Pearl Global Industries has reported a strong financial performance for FY ’26, with consolidated revenue surpassing the Rs. 5,000 crore (US $521 million) milestone despite geopolitical uncertainties and tariff-related disruptions in key export markets.
The garment exporter, which manufactures across South Asia, South-East Asia and Central America, posted consolidated revenue of Rs. 5,025 crore (US $523 million) for the financial year ended 31st March 2026, marking an 11.5% year-on-year increase.

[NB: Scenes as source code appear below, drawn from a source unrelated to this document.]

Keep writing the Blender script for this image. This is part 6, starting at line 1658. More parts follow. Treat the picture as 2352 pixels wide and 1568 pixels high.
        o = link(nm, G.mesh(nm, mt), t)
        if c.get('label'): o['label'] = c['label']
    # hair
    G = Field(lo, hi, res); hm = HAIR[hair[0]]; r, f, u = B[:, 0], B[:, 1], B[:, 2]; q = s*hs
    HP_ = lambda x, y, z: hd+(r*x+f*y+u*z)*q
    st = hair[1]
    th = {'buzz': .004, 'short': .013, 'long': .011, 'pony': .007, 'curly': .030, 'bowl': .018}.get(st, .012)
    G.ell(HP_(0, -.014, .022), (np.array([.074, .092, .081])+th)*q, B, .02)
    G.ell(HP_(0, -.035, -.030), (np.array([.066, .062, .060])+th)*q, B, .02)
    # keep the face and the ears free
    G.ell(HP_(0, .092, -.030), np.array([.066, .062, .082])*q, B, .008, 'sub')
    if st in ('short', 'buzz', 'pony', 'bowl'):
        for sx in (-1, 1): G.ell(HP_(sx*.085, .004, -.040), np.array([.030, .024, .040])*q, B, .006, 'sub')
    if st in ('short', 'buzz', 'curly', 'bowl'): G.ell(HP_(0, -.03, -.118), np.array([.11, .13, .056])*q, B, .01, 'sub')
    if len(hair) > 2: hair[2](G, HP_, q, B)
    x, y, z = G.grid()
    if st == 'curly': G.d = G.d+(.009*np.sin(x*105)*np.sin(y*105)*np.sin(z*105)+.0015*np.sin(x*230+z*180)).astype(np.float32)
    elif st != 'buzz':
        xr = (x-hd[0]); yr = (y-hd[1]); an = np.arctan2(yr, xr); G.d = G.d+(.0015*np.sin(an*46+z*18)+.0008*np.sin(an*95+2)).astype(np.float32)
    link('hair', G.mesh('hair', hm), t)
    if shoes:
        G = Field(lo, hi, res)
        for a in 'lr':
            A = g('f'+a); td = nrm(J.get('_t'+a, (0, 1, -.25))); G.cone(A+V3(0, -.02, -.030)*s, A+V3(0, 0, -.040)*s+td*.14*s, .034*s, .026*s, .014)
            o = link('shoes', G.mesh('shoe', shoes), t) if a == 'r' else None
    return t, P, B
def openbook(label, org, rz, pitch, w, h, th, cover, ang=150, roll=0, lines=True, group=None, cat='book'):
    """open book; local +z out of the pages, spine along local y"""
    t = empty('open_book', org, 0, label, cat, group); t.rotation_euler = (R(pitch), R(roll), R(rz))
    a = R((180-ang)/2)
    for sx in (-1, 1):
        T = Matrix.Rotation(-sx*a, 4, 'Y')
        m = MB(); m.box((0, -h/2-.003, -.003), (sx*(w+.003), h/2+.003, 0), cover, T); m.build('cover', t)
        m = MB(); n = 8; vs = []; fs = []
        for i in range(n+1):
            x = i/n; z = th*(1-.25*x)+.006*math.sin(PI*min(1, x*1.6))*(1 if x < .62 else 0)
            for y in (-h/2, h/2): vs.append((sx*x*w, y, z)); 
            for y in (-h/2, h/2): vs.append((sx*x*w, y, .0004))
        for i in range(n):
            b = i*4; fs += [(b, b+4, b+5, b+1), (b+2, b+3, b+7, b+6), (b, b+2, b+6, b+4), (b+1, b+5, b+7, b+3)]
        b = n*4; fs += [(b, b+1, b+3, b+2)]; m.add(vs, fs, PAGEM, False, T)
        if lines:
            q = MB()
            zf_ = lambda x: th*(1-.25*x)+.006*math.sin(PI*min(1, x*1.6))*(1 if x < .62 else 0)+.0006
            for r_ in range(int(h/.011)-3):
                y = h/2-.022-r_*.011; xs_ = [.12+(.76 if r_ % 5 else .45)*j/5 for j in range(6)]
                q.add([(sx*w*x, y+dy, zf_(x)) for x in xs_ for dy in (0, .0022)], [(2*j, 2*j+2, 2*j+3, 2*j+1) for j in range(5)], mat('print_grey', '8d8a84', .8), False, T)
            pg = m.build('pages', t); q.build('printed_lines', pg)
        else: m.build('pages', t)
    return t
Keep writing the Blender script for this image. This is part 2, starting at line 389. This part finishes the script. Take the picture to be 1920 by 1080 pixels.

The growth was driven by higher volumes and an increased contribution from value-added products in its overseas operations.
Adjusted EBITDA, excluding ESOP expenses, rose nearly 14% year-on-year to Rs. 468 crore (US $48.79 million), while EBITDA margin improved by 20 basis points to 9.3%. Excluding the impact of reciprocal tariffs and incremental losses in Bihar and Guatemala, the adjusted EBITDA margin stood at 10.3%. Profit after tax for FY ’26 increased 17% year-on-year to Rs. 270 crore (US $28.14 million).
For the fourth quarter of FY ’26, the company recorded its highest-ever quarterly revenue at Rs. 1,314 crore (US $136 million), up 6.9% year-on-year. Adjusted EBITDA for the quarter increased 13.7% to Rs. 135 crore (US $14.07 million), with EBITDA margin reaching a record 10.3%. Quarterly profit after tax rose 24.6% year-on-year to Rs. 81 crore (US $8.44 million).
According to Vice-Chairman and Non-Executive Director Pulkit Seth, the company achieved two significant milestones during the year, including crossing Rs. 5,000 crore (US $521 million) in revenue and surpassing an installed production capacity of 100 million pieces annually. Seth further noted that the company plans to invest between Rs. 200 crore (US $20.85 million) and Rs. 250 crore (US $26.06 million) in FY ’27 to strengthen capabilities and expand capacity across the group.
Managing Director Pallab Banerjee noted that ongoing geopolitical tensions and Gulf conflicts were expected to increase energy costs, which could subsequently impact raw material and logistics expenses. However, he added that retail sales in the United States had remained resilient and continued to outperform market estimates, while the reversal of tariff decisions had also contributed positively to demand conditions. Banerjee stated that the company continued to witness healthy demand trends across multiple markets and would closely monitor developments in the second half of the financial year.